Furthermore, one of the servants saw Kyle stagger out of the house with the gun in his hand. Had he told the police what he saw, that would have corroborated what would have been Mitch’s claim, had the police questioned him, that Kyle accidentally shot himself during his struggle with Marylee. But not only did the servant not tell that to the police, neither does he mention it on the witness stand.
And Mitch never gets to tell his side of the story at all, being the only one who was there that night not put on the witness stand. He just sits there in the courtroom like a helpless victim of what others are saying about him.
Aside from the police not interviewing anyone the night of the shooting, we today know that there would have been powder burns on Kyle’s hand, supporting Mitch’s story, if he ever got to tell it, that is. But movies didn’t know anything about powder burns in 1956.
In the end, Marylee tells the truth, and Mitch is exonerated. Days later, we see Mitch and Lucy driving away from the house, presumably meaning that they will get married eventually. We know this because Mitch told her he was in love with her just before he found out she was pregnant, and when Rock Hudson told a woman in a movie that he was in love with her, that settled it. And, of course, Lucy had a miscarriage when Kyle knocked her down. Mitch would not have objected to raising Kyle’s child, but the audience would.

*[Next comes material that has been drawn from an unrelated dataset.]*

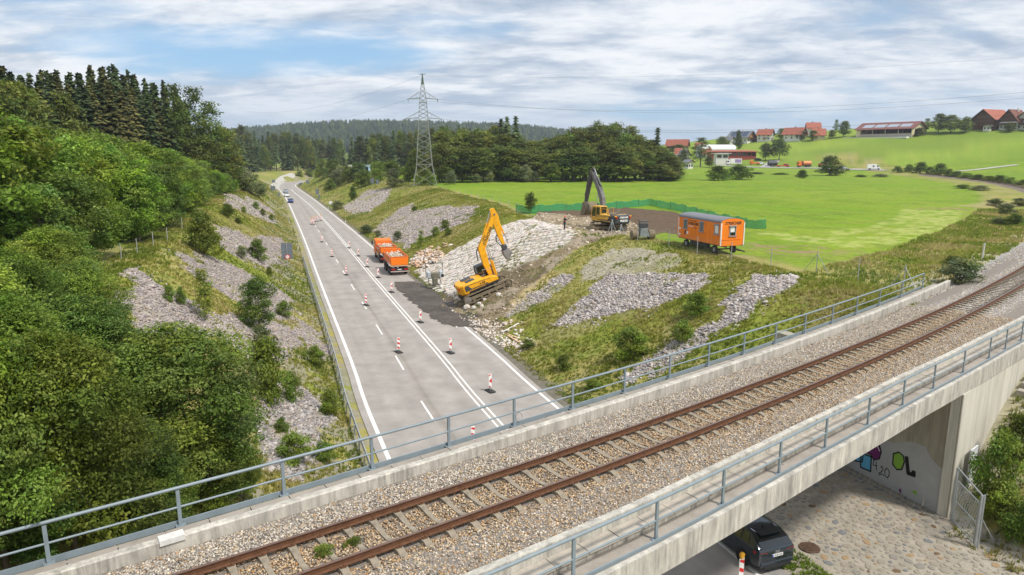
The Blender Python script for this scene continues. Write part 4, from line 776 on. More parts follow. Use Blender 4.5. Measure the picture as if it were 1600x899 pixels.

People watching the movie needed to see Mitch and Lucy get a fresh start, unencumbered by any reminder of her marriage to Kyle.
Although Marylee didn’t get Mitch in the end, at least she is now free to have as much sex with as many different men as she feels like, without Kyle and Mitch beating up her lovers, or her father threatening to shoot them. And, as she has now inherited the bulk of the Hadley estate, the cops will no longer be interfering in her affairs either. She’ll probably be screwing them now. And instead of doing it in the private room in the bar run by Dan Willis, or in a room of El Paraiso Motel, she can just bring the men she picks up right into her own bedroom.
But no, that is not what we see at the end. Attired in a business suit, she sits down at what used to be her father’s desk. Behind her is a picture of Jasper holding a model of an oil derrick, and we see her pick up that model and hold it in a similar fashion. The model oil derrick has phallic significance as her hand wraps around it and slides down. Henceforth, her sexual appetite will be sublimated by her new role as oil magnate. She has been cured of her promiscuity.